All of the material should be reproduced exactly, with pictures left out.
## BEGIN Available data
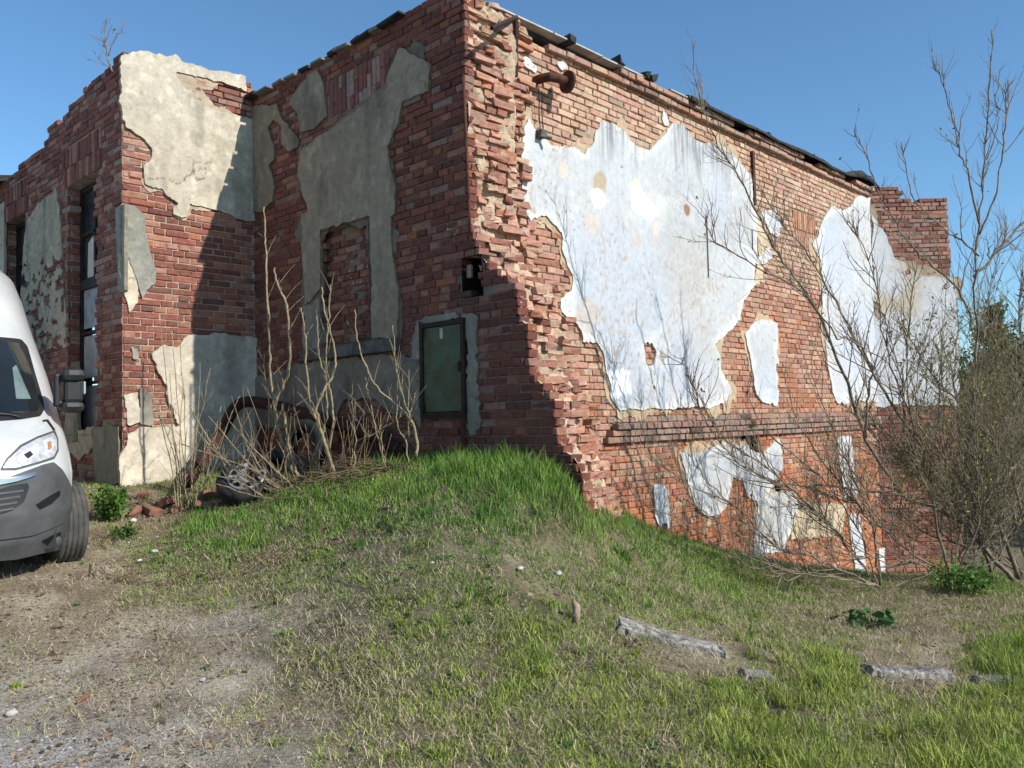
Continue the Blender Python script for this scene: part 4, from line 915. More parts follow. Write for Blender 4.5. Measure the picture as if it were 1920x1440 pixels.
def blades(name, x, y, h, wd, lean, col, mat, curlv=.5, zoff=-.005, horiz=None):
    n = len(x); z = ground(x, y) + zoff; a = RNG.uniform(0, 2 * np.pi, n); dx, dy = np.cos(a), np.sin(a)
    f = RNG.uniform(0, 2 * np.pi, n); wx, wy = np.cos(f) * wd / 2, np.sin(f) * wd / 2
    B = np.stack([x, y, z], 1); up = np.array([0, 0, 1.0])
    side = np.stack([wx, wy, np.zeros(n)], 1); dirv = np.stack([dx, dy, np.zeros(n)], 1)
    m = B + up * (h * .55 * np.sqrt(np.maximum(1 - lean ** 2 * .5, .05)))[:, None] + dirv * (h * lean * .35)[:, None]
    t = B + up * (h * np.sqrt(np.maximum(1 - lean ** 2, .02)))[:, None] + dirv * (h * lean)[:, None]
    V = np.stack([B - side, B + side, m - side * .8, m + side * .8, t], 1).reshape(-1, 3)
    b = np.arange(n)[:, None] * 5
    return np_mesh(name, V, [np.concatenate([b, b + 1, b + 3, b + 2], 1), np.concatenate([b + 2, b + 3, b + 4], 1)], mat, None, np.repeat(np.c_[col, np.ones(n)], 5, 0))
NB = 460000
x, y = scatter(NB, 2.6, 12.0, 1.15); z = ground(x, y, False); cv = cover(x, y, z)
clump = vn(x * 3.2, y * 3.2, 721) * .40 + vn(x * 10, y * 10, 723) * .35 + vn(x * 22, y * 22, 725) * .25
keep = RNG.random(len(x)) < np.clip(cv[:, 0] * 1.5 * smooth(.40 - .13 * cv[:, 0], .70 - .22 * cv[:, 0], clump), 0, 1); x, y, cv, clump = x[keep], y[keep], cv[keep], clump[keep]; py0 = proj(np.stack([x, y, ground(x, y, False)], -1))[1]
h = cv[:, 1] * np.where(py0 > 1000, .60, .70) * RNG.uniform(.45, 1.25, len(x)) * (.5 + .9 * clump); lean = np.clip(RNG.normal(.45, .22, len(x)), .02, .95)
lean = np.where(cv[:, 1] < .09, np.clip(lean + .12, 0, .96), lean * .8)
dist = np.hypot(x - CAMP[0], y - CAMP[1]); wd = .0026 + .0026 * RNG.random(len(x)) + .0004 * dist
kd = near_kerb(x, y); h = h * np.where(kd < .30, .6, 1); kk = (kd > .05) | (RNG.random(len(x)) < .5); x, y, cv, clump, h, lean, dist, wd = [v[kk] for v in (x, y, cv, clump, h, lean, dist, wd)]
px_, py_, _ = proj(np.stack([x, y, ground(x, y, False)], -1))
yel = smooth(1000, 1350, py_) * .55 + .35 * fbm(x * .9, y * .9, 727) + .12
yel = np.clip(yel, 0, 1)
gc = np.array([.155, .29, .05])[None] * (1 - yel[:, None]) + np.array([.38, .42, .085])[None] * yel[:, None]
gc = gc * RNG.uniform(.45, 1.4, (len(x), 1)) * (.75 + .5 * vn(x * 6, y * 6, 729))[:, None]; dead = RNG.random(len(x)) > cv[:, 2] * (.84 + .15 * smooth(.1, .18, cv[:, 1]))  # random blade tone, its dark end standing for blades in shadow
gc[dead] = (np.array([.46, .38, .23])[None] * RNG.uniform(.6, 1.25, (dead.sum(), 1))); h[dead] *= .75; lean[dead] = np.clip(lean[dead] + .3, 0, .985)
g = blades('grass', x, y, h, wd, lean, gc, M_GRASS); tag(g, 'patchy spring grass over the mound and yard', 'grass', kind='stuff')
# coarser tufts standing out of the turf
tx, ty = scatter(5200, 2.8, 10.5, 1.05); tz = ground(tx, ty, False); tc_ = cover(tx, ty, tz); k = RNG.random(len(tx)) < np.clip((tc_[:, 0] - .35) * .62, .010, 1); tx, ty, tc_ = tx[k], ty[k], tc_[k]
nb = RNG.integers(18, 55, len(tx)); ti = np.repeat(np.arange(len(tx)), nb); rr = np.repeat(RNG.uniform(.015, .06, len(tx)), nb)
x = tx[ti] + RNG.normal(0, 1, len(ti)) * rr; y = ty[ti] + RNG.normal(0, 1, len(ti)) * rr; k = outside(x, y); x, y, ti = x[k], y[k], ti[k]
th = np.clip(tc_[:, 1] * RNG.uniform(.8, 1.5, len(tx)), .05, .26); ppy = proj(np.stack([tx, ty, ground(tx, ty, False)], -1))[1]; tye = np.clip(smooth(980, 1300, ppy) * .8 + RNG.normal(.05, .22, len(tx)), 0, 1)
tcol = (np.array([.11, .23, .04])[None] * (1 - tye[:, None]) + np.array([.38, .43, .08])[None] * tye[:, None]) * RNG.uniform(.6, 1.15, (len(tx), 1))
n = len(x); bc = tcol[ti] * RNG.uniform(.65, 1.25, (n, 1)); dd_ = RNG.random(n) < .1; bc[dd_] = np.array([.44, .36, .20]) * RNG.uniform(.6, 1.1, (dd_.sum(), 1))
g = blades('grass_tufts', x, y, th[ti] * RNG.uniform(.5, 1.1, n), .0045 + .0035 * RNG.random(n), np.clip(RNG.normal(.5, .22, n), .02, .95), bc, M_GRASS); tag(g, 'taller coarse grass tufts standing out of the turf', 'grass', kind='stuff')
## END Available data
**Task output**
Continue the Blender Python script for this scene: part 4, from line 915. More parts follow. Write for Blender 4.5. Measure the picture as if it were 1920x1440 pixels.
def blades(name, x, y, h, wd, lean, col, mat, curlv=.5, zoff=-.005, horiz=None):
    n = len(x); z = ground(x, y) + zoff; a = RNG.uniform(0, 2 * np.pi, n); dx, dy = np.cos(a), np.sin(a)
    f = RNG.uniform(0, 2 * np.pi, n); wx, wy = np.cos(f) * wd / 2, np.sin(f) * wd / 2
    B = np.stack([x, y, z], 1); up = np.array([0, 0, 1.0])
    side = np.stack([wx, wy, np.zeros(n)], 1); dirv = np.stack([dx, dy, np.zeros(n)], 1)
    m = B + up * (h * .55 * np.sqrt(np.maximum(1 - lean ** 2 * .5, .05)))[:, None] + dirv * (h * lean * .35)[:, None]
    t = B + up * (h * np.sqrt(np.maximum(1 - lean ** 2, .02)))[:, None] + dirv * (h * lean)[:, None]
    V = np.stack([B - side, B + side, m - side * .8, m + side * .8, t], 1).reshape(-1, 3)
    b = np.arange(n)[:, None] * 5
    return np_mesh(name, V, [np.concatenate([b, b + 1, b + 3, b + 2], 1), np.concatenate([b + 2, b + 3, b + 4], 1)], mat, None, np.repeat(np.c_[col, np.ones(n)], 5, 0))
NB = 460000
x, y = scatter(NB, 2.6, 12.0, 1.15); z = ground(x, y, False); cv = cover(x, y, z)
clump = vn(x * 3.2, y * 3.2, 721) * .40 + vn(x * 10, y * 10, 723) * .35 + vn(x * 22, y * 22, 725) * .25
keep = RNG.random(len(x)) < np.clip(cv[:, 0] * 1.5 * smooth(.40 - .13 * cv[:, 0], .70 - .22 * cv[:, 0], clump), 0, 1); x, y, cv, clump = x[keep], y[keep], cv[keep], clump[keep]; py0 = proj(np.stack([x, y, ground(x, y, False)], -1))[1]
h = cv[:, 1] * np.where(py0 > 1000, .60, .70) * RNG.uniform(.45, 1.25, len(x)) * (.5 + .9 * clump); lean = np.clip(RNG.normal(.45, .22, len(x)), .02, .95)
lean = np.where(cv[:, 1] < .09, np.clip(lean + .12, 0, .96), lean * .8)
dist = np.hypot(x - CAMP[0], y - CAMP[1]); wd = .0026 + .0026 * RNG.random(len(x)) + .0004 * dist
kd = near_kerb(x, y); h = h * np.where(kd < .30, .6, 1); kk = (kd > .05) | (RNG.random(len(x)) < .5); x, y, cv, clump, h, lean, dist, wd = [v[kk] for v in (x, y, cv, clump, h, lean, dist, wd)]
px_, py_, _ = proj(np.stack([x, y, ground(x, y, False)], -1))
yel = smooth(1000, 1350, py_) * .55 + .35 * fbm(x * .9, y * .9, 727) + .12
yel = np.clip(yel, 0, 1)
gc = np.array([.155, .29, .05])[None] * (1 - yel[:, None]) + np.array([.38, .42, .085])[None] * yel[:, None]
gc = gc * RNG.uniform(.45, 1.4, (len(x), 1)) * (.75 + .5 * vn(x * 6, y * 6, 729))[:, None]; dead = RNG.random(len(x)) > cv[:, 2] * (.84 + .15 * smooth(.1, .18, cv[:, 1]))  # random blade tone, its dark end standing for blades in shadow
gc[dead] = (np.array([.46, .38, .23])[None] * RNG.uniform(.6, 1.25, (dead.sum(), 1))); h[dead] *= .75; lean[dead] = np.clip(lean[dead] + .3, 0, .985)
g = blades('grass', x, y, h, wd, lean, gc, M_GRASS); tag(g, 'patchy spring grass over the mound and yard', 'grass', kind='stuff')
# coarser tufts standing out of the turf
tx, ty = scatter(5200, 2.8, 10.5, 1.05); tz = ground(tx, ty, False); tc_ = cover(tx, ty, tz); k = RNG.random(len(tx)) < np.clip((tc_[:, 0] - .35) * .62, .010, 1); tx, ty, tc_ = tx[k], ty[k], tc_[k]
nb = RNG.integers(18, 55, len(tx)); ti = np.repeat(np.arange(len(tx)), nb); rr = np.repeat(RNG.uniform(.015, .06, len(tx)), nb)
x = tx[ti] + RNG.normal(0, 1, len(ti)) * rr; y = ty[ti] + RNG.normal(0, 1, len(ti)) * rr; k = outside(x, y); x, y, ti = x[k], y[k], ti[k]
th = np.clip(tc_[:, 1] * RNG.uniform(.8, 1.5, len(tx)), .05, .26); ppy = proj(np.stack([tx, ty, ground(tx, ty, False)], -1))[1]; tye = np.clip(smooth(980, 1300, ppy) * .8 + RNG.normal(.05, .22, len(tx)), 0, 1)
tcol = (np.array([.11, .23, .04])[None] * (1 - tye[:, None]) + np.array([.38, .43, .08])[None] * tye[:, None]) * RNG.uniform(.6, 1.15, (len(tx), 1))
n = len(x); bc = tcol[ti] * RNG.uniform(.65, 1.25, (n, 1)); dd_ = RNG.random(n) < .1; bc[dd_] = np.array([.44, .36, .20]) * RNG.uniform(.6, 1.1, (dd_.sum(), 1))
g = blades('grass_tufts', x, y, th[ti] * RNG.uniform(.5, 1.1, n), .0045 + .0035 * RNG.random(n), np.clip(RNG.normal(.5, .22, n), .02, .95), bc, M_GRASS); tag(g, 'taller coarse grass tufts standing out of the turf', 'grass', kind='stuff')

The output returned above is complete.